INPUT RECORDS:
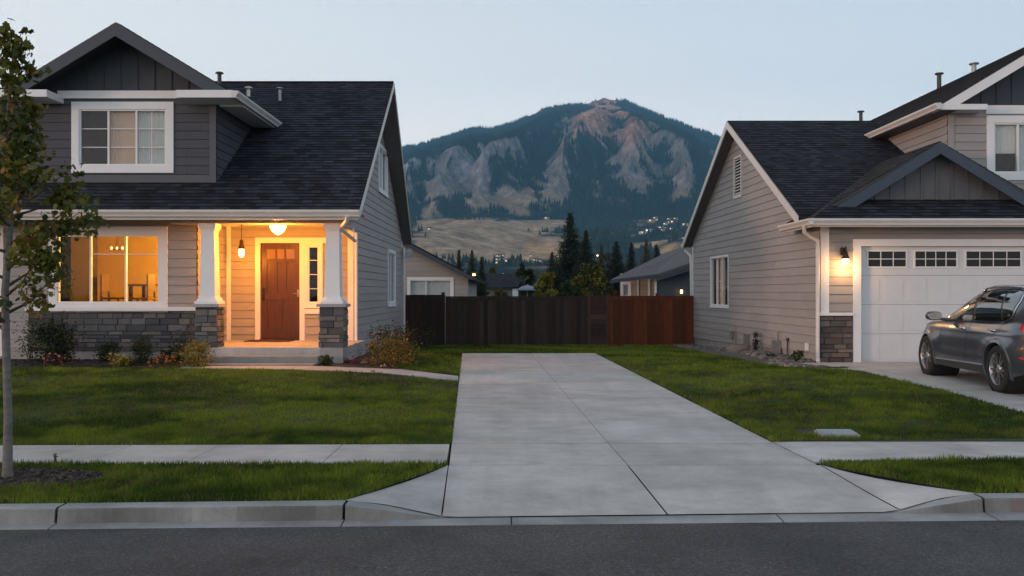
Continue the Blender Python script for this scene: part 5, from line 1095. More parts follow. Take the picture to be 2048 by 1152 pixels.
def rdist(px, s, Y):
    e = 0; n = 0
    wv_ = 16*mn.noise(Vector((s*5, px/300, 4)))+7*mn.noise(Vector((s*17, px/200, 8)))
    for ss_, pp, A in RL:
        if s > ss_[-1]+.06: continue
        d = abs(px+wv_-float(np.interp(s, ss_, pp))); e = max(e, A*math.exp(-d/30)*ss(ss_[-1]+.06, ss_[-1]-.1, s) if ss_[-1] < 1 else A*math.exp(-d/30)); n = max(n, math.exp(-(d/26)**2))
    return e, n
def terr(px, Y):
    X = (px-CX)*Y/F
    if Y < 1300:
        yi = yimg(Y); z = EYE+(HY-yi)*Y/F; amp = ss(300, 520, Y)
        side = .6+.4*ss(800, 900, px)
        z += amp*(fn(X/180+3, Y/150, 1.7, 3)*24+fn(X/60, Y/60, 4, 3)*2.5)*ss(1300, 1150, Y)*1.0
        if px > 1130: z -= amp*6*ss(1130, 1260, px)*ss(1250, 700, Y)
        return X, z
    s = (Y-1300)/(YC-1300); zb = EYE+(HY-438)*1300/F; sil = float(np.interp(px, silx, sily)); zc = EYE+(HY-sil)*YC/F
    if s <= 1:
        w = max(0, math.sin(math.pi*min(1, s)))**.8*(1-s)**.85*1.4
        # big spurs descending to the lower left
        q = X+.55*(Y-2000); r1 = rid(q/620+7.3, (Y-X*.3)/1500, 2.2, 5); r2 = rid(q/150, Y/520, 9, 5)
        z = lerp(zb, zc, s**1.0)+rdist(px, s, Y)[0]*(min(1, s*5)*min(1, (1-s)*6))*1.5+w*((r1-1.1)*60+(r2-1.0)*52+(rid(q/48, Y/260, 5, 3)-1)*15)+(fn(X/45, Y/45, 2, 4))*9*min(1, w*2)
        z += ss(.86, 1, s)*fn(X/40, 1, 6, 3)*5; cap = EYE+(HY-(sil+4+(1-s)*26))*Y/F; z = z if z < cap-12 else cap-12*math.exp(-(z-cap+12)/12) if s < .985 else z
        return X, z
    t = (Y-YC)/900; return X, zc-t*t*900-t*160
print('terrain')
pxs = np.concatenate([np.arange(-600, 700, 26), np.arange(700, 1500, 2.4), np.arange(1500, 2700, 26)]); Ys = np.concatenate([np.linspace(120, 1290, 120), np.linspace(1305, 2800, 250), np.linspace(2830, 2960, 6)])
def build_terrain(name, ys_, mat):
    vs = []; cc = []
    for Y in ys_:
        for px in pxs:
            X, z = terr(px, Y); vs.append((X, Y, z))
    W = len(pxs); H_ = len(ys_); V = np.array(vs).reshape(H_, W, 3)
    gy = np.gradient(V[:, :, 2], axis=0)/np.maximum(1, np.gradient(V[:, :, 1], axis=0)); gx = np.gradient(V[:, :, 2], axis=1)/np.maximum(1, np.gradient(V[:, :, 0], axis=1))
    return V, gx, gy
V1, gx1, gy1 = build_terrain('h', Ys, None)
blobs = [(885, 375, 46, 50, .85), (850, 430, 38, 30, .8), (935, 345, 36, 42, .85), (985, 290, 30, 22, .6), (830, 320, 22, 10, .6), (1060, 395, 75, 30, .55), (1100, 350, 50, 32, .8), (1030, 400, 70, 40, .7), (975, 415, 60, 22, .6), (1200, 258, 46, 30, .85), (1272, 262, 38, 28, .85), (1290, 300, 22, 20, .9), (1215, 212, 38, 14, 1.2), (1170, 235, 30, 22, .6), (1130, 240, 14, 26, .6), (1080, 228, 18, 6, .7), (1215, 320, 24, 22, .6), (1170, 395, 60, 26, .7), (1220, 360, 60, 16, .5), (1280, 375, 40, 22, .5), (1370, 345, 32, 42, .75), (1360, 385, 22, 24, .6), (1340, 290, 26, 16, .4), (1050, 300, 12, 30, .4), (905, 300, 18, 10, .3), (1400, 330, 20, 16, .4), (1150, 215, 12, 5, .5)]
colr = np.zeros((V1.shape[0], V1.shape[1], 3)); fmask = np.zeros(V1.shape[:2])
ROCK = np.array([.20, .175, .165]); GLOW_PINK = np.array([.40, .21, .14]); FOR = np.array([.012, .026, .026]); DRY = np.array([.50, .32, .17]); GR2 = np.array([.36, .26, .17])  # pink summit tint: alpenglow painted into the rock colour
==
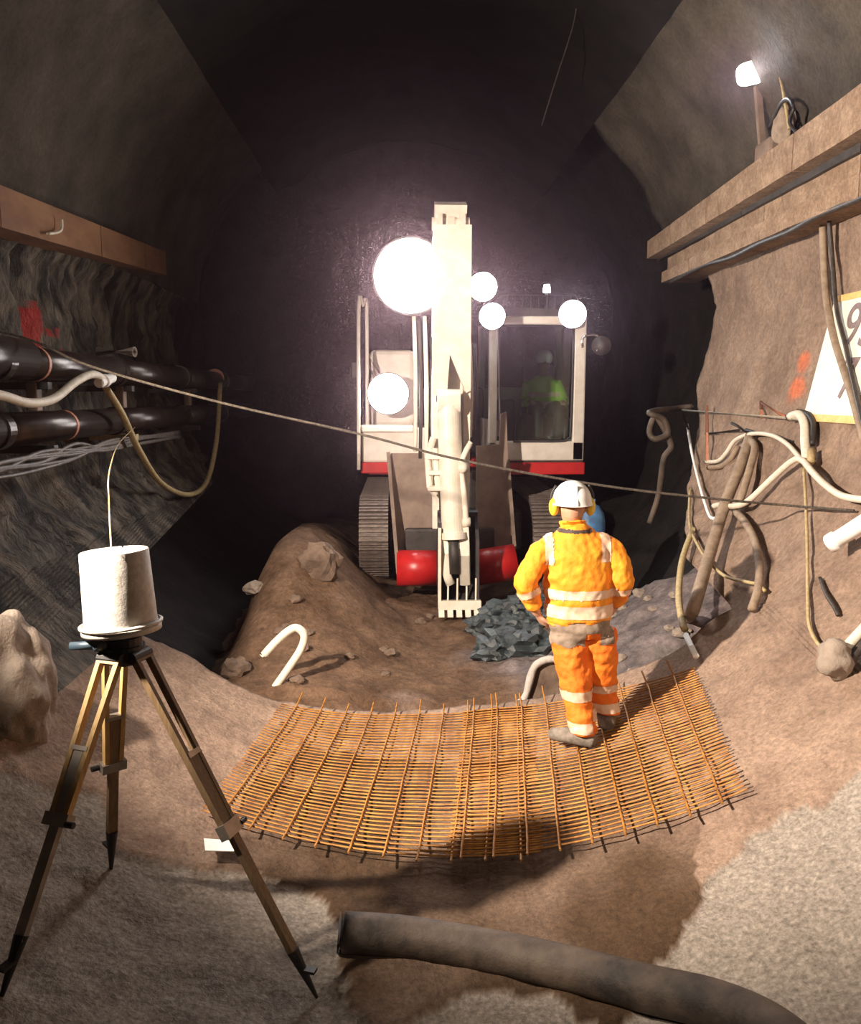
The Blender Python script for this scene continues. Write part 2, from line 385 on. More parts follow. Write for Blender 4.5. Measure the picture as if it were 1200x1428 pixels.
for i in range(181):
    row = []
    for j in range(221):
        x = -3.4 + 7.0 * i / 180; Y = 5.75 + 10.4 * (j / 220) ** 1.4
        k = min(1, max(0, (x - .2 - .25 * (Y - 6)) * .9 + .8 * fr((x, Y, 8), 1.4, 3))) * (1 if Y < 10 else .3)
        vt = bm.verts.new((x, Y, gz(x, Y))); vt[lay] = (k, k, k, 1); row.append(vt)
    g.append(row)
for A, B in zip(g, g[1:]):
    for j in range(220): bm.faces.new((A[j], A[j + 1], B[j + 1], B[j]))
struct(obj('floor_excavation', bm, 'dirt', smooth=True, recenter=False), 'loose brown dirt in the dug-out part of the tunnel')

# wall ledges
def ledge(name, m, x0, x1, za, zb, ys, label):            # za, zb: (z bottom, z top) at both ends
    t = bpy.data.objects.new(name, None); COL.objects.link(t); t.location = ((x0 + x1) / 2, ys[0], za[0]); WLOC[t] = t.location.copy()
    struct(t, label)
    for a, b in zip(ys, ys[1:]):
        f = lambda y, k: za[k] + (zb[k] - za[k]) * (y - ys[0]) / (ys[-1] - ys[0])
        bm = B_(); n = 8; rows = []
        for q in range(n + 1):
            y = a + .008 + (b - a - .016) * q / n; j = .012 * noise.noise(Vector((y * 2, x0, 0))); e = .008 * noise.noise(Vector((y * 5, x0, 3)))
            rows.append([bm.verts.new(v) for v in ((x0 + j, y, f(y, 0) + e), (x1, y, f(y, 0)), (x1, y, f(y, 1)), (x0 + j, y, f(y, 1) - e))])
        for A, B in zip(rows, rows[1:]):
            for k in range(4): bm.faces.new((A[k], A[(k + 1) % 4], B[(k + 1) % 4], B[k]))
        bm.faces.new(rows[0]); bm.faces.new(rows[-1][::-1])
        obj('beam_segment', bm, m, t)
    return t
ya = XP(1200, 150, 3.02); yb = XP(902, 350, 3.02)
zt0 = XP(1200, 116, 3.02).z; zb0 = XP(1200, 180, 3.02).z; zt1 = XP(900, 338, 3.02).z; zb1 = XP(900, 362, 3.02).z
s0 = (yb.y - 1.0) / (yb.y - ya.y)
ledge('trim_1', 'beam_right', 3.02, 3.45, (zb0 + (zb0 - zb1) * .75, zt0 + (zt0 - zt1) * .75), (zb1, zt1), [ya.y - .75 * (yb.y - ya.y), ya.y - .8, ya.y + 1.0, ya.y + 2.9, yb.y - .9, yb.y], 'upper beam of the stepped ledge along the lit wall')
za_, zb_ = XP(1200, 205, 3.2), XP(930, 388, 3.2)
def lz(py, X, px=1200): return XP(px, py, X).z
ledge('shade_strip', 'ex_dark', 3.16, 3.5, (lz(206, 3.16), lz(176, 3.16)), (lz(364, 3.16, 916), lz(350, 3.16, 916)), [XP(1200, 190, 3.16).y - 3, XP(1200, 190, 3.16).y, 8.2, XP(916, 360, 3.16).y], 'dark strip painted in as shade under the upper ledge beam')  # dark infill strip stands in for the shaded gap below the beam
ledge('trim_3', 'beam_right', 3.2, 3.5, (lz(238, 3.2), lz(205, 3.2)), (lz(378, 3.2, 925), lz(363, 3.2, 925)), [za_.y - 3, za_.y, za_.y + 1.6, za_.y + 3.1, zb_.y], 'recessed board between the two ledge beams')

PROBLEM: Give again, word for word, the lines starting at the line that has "The Blender Python script for this scene continues." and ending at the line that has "of the tunnel')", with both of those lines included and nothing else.

EXPECTED ANSWER:
The Blender Python script for this scene continues. Write part 2, from line 385 on. More parts follow. Write for Blender 4.5. Measure the picture as if it were 1200x1428 pixels.
for i in range(181):
    row = []
    for j in range(221):
        x = -3.4 + 7.0 * i / 180; Y = 5.75 + 10.4 * (j / 220) ** 1.4
        k = min(1, max(0, (x - .2 - .25 * (Y - 6)) * .9 + .8 * fr((x, Y, 8), 1.4, 3))) * (1 if Y < 10 else .3)
        vt = bm.verts.new((x, Y, gz(x, Y))); vt[lay] = (k, k, k, 1); row.append(vt)
    g.append(row)
for A, B in zip(g, g[1:]):
    for j in range(220): bm.faces.new((A[j], A[j + 1], B[j + 1], B[j]))
struct(obj('floor_excavation', bm, 'dirt', smooth=True, recenter=False), 'loose brown dirt in the dug-out part of the tunnel')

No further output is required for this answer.